We are the clay, you are the potter; we are all the work of your hand. ~Isaiah 64:8

Wednesday, June 25, 2008

From my Commonplace Book - June 25th

Last night I read a thought-provoking article from the blog Mere Orthodoxy entitled "Music and the Soul". I'm not going to elucidate too much mostly because I've not had time to really give this more thought than that I want to think about it (how do you like that...I've thought that I want to think - that's sheer brilliance right there), and also because it is almost kiddies' bedtime, but I am curious what some of you might think.

Here are the entries I made into my Commonplace Book from this post....

...human beings have generally lost the perception that we live in a hierarchical universe...(a hierarchy of the Holy Spirit, one's own spirit, the mind [thinking, feelings, will], and the body).

...human beings today do not first respond by asking questions about their spirit or thinking, but mostly always about their emotional and states of will.

Everything is reduced to the level of the ordinary...defined principally in terms of states of feeling and will. - the above was quoted in the post from a Dr.

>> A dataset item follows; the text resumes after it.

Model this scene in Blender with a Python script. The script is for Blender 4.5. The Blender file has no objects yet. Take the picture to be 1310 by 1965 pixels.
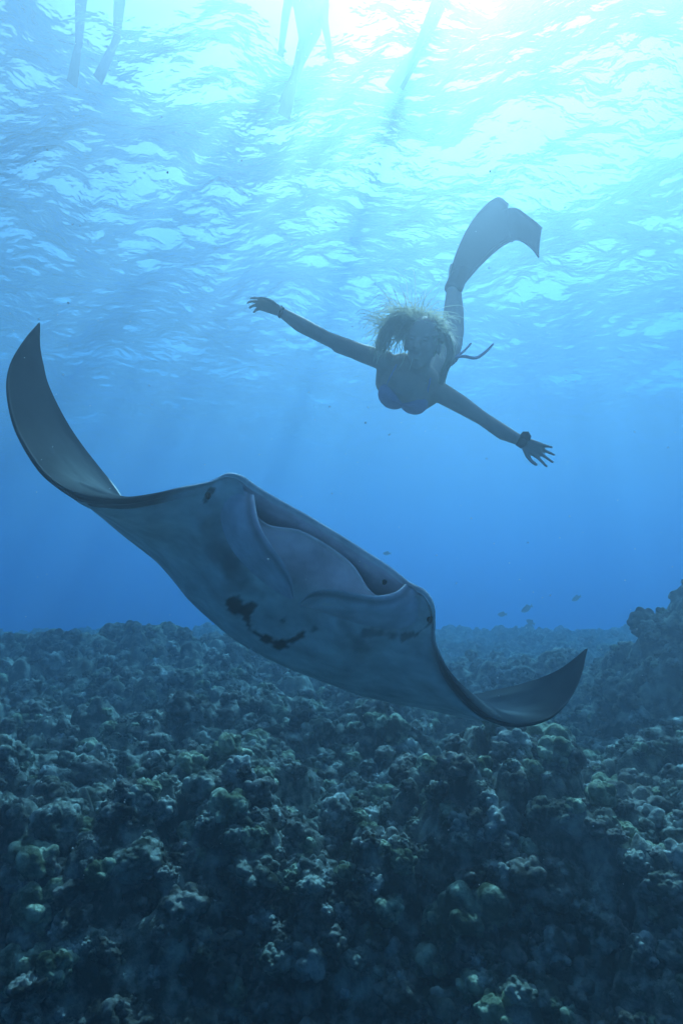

Overman.

From the rest of the article:

Christian love...enables men to think of themselves as something other than a bundle of emotive staes and corresponding impulses; it restores the dignity of being a spirit-and-flesh being in communion with God.

Rather than viewing worship as being an emotional expression, and limiting one's self to emotive music devoid of intellectual and spiritual expressions, the Christian ought to respond to God with the totality of his being.

When it comes to the music that we use to worship God, then, we must not first ask ourselves, "What kind of music do I like?"...but rather, "What music best expresses the full heart of a complete human being to God?

...starting with the question, "What does it mean to be human?" and then moving from this answer to explore the sorts of music most appropriate to human beings in communication with God is a far cry from the common complaint that certain forms of music don't arouse our emotions...

I didn't add this to my Commonplace entry, but I loved how the author ended the article:

The answer to this question might also leave everybody a bit surprised—the hymnodists as well as the hip members of your church praise and worship team.


So, what does it mean to be a human and how do we then answer the question, "What then should we sing?"

1 comment:

Kate said...

Trust me, I totally get the 'thought that I want to think' right now. I'll have to check out that post. My husband and I are always talking about why some church music 'works' for us and some doesn't - is it the music, the words, the way it's played? How does it reflect our faith and the mystery of God?

Thanks for pointing me in the direction of something which might articulate some of this better than we've been able to.